The Misfits - Night Of The Living Dead [7-inch] (Cover Artwork)

The Misfits

Night Of The Living Dead [7-inch] (1979)

Plan 9

By the summer of ‘79, The Misfits had already released three 7-inch EPs. And with a few line-up changes since their inception in 1977, the band had begun to cement their sound and image by the time Night of the Living Dead was released in November 1979. The now famous Crimson Ghost had been used on a poster for a show in Kansas City and had graced the cover of their third EP, Horror Business. And with a new logo, came a new look. The devilock hairdo, black clothing, skeleton shirt and gloves, and eye makeup were all becoming more prevalent (as can be seen on the back cover of this 7-inch). All of which had set the tone for their fourth release, Night Of The Living Dead.

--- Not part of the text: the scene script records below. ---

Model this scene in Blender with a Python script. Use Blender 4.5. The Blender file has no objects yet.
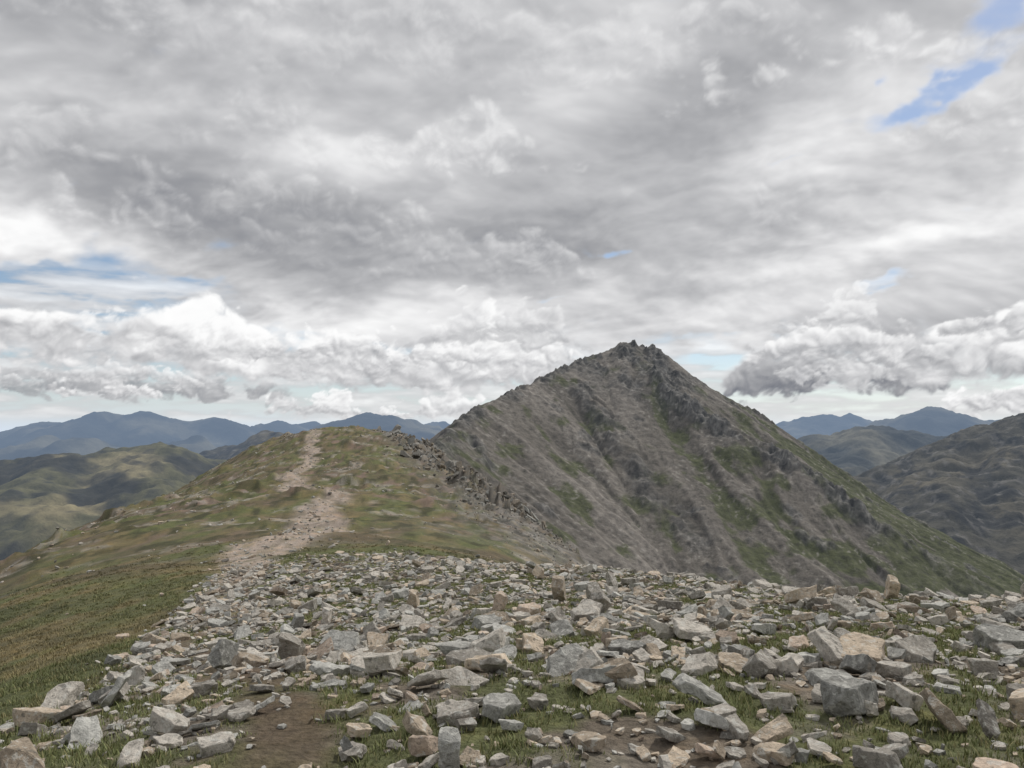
import bpy, bmesh, math, random
import numpy as np
from mathutils import Vector, noise as mn
random.seed(7); rng=np.random.default_rng(11)
scene=bpy.context.scene
EYE=1.6

# ---------------------------------------------------------------- noise
def _h(xi,yi,seed):
    h=(xi.astype(np.int64)*374761393+yi.astype(np.int64)*668265263+seed*974711+12345)&0xffffffff
    h=((h^(h>>13))*1274126177)&0xffffffff
    h=((h^(h>>16))*2246822519)&0xffffffff
    h=h^(h>>15)
    return h/4294967296.0
_ga=np.random.default_rng(5).uniform(0,2*np.pi,4096); _gc=np.cos(_ga); _gs=np.sin(_ga)
def vn(x,y,seed=0):
    xf=np.floor(x); yf=np.floor(y); u=x-xf; v=y-yf
    def g(X,Y,p,q):
        i=(_h(X,Y,seed)*4096).astype(np.int64); return _gc[i]*p+_gs[i]*q
    a=g(xf,yf,u,v); b=g(xf+1,yf,u-1,v); c=g(xf,yf+1,u,v-1); d=g(xf+1,yf+1,u-1,v-1)
    u=u*u*u*(u*(u*6-15)+10); v=v*v*v*(v*(v*6-15)+10)
    return (a*(1-u)+b*u)*(1-v)+(c*(1-u)+d*u)*v
def fbm(x,y,seed=0,octv=5,gain=.5):
    r=0;a=1;t=0
    for i in range(octv):
        r=r+a*vn(x,y,seed+i*17); t+=a; a*=gain
        x,y=(x*.8-y*.6)*2.03+13.1,(x*.6+y*.8)*2.03-7.7
    return r/t*1.6
def ridged(x,y,seed=0,octv=5,gain=.5):
    r=0;a=1;t=0
    for i in range(octv):
        r=r+a*(1-np.abs(vn(x,y,seed+i*17))*2.6); t+=a; a*=gain
        x,y=(x*.8-y*.6)*2.07+3.1,(x*.6+y*.8)*2.07-1.7
    return r/t
def sst(a,b,x):
    t=np.clip((x-a)/(b-a),0,1); return t*t*(3-2*t)
def mixc(c,d,f):
    f=np.clip(f,0,1)[:,None]; return c*(1-f)+np.asarray(d)*f
def polyd(X,Y,pts):
    best=np.full(X.shape,1e18); Z=np.zeros(X.shape); S=np.zeros(X.shape); acc=0; side=np.ones(X.shape)
    for p,q in zip(pts[:-1],pts[1:]):
        dx,dy=q[0]-p[0],q[1]-p[1]; L=math.hypot(dx,dy)
        t=np.clip(((X-p[0])*dx+(Y-p[1])*dy)/(L*L),0,1)
        ex=X-p[0]-t*dx; ey=Y-p[1]-t*dy; d=ex*ex+ey*ey
        m=d<best
        best=np.where(m,d,best); S=np.where(m,acc+t*L,S)
        side=np.where(m,np.sign(dx*(Y-p[1])-dy*(X-p[0])),side)
        if len(p)>2: Z=np.where(m,p[2]+t*(q[2]-p[2]),Z)
        acc+=L
    return np.sqrt(best),Z,S,side
def envelope(X,Y,pts,k,step,c2=0.0,dm=300.):
    # continuous ridge surface: highest of the cones dropped from every point of the crest
    best=np.full(X.shape,-1e9); S=np.zeros(X.shape); Dd=np.zeros(X.shape); acc=0
    for p,q in zip(pts[:-1],pts[1:]):
        L=math.hypot(q[0]-p[0],q[1]-p[1]); n=max(1,int(L/step))
        for i in range(n):
            t=i/n; px,py,pz=[p[j]+t*(q[j]-p[j]) for j in range(3)]
            d=np.sqrt((X-px)**2+(Y-py)**2+step*step*.1); h=pz-k*d
            if c2: h=h+c2*np.minimum(d,dm)**2
            m=h>best; best[m]=h[m]; S[m]=acc+t*L; Dd[m]=d[m]
        acc+=L
    return best,Dd,S

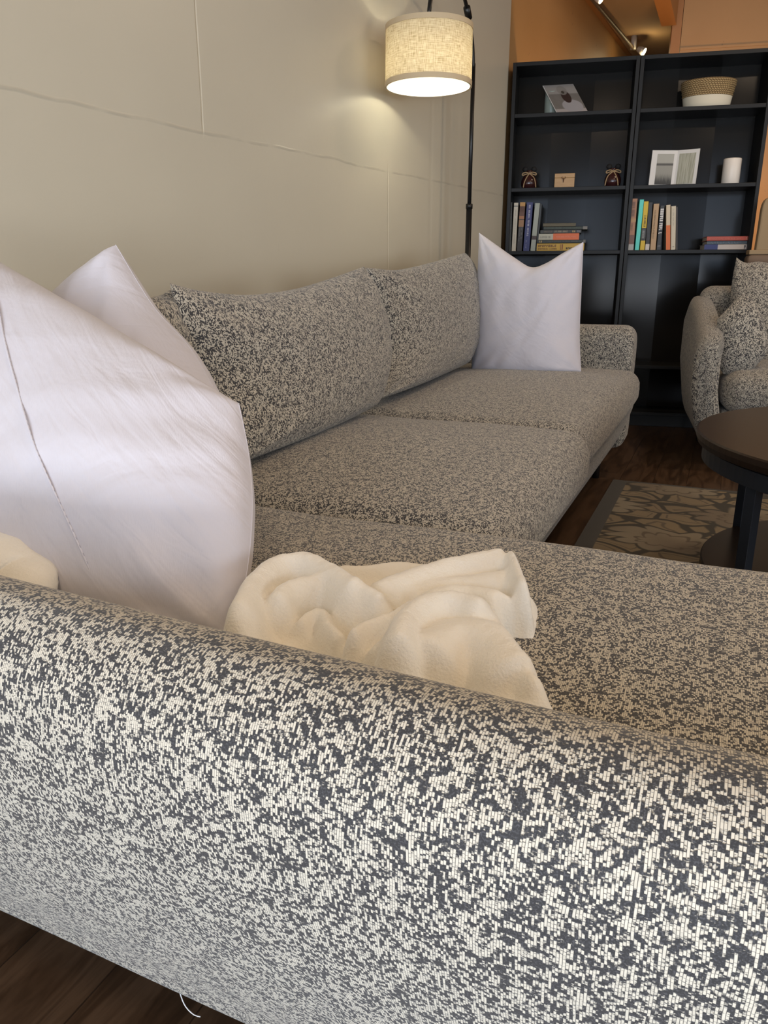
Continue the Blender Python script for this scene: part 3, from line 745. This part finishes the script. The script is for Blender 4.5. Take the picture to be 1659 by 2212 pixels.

While Glenn Danzig and Jerry Only had been there since the beginning, this was only the second release with Bobby Steele on guitar and Joey Image on drums (both of which would leave the band soon after this EP). Originally, the band made 2000 copies on black vinyl, but the record was a bit of an audible disappointment because of bad mastering. In the end though, the songs speak for themselves.

The A-Side featured the title track, which had more or less combined the sounds of the previous releases into somewhat of a trademark sound. The song started with pounding toms, raw guitars, and a ghoulish howl. And when the verse started, it was tough to deny Danzig’s vocal ability. Though the vocals were high and crackling, the power remained as he navigated through the horror lyrics with a smooth delivery. And as on most great Misfits songs, it was the background vocals that turned “Night Of The Living Dead”  from a musically sloppy song into an amazing song.

The B-side featured “Where Eagles Dare” and “Rat Fink”. The first tune contained somewhat of a ‘50s surf vibe, starting with a fuzzy bass line, which continued through the first verse until the chorus kicked into a blessed  cacophony of punk rock noise. It wasn’t until the second chorus that you could really hear Danzig’s range and ability as he screeched, “I ain’t no goddamn son of a bitch. You better think about it baby.” The other song on the flip side, “Rat Fink”, was a big departure from the other two songs on this release both musically and lyrically. The song contained very few lyrics other than the name of the song and contained a long blues guitar progression with some lead guitar licks that were somewhat unheard of on Misfits songs.

While The Misfits have produced many notable records, it can be argued that Night Of The Living Dead was their pivotal release, though it may not have garnered the attention it deserved when it was first released. It secured the bands look and sound as we now know it. Also, it has been rumored that this was Glenn Danzig’s favorite time with the band.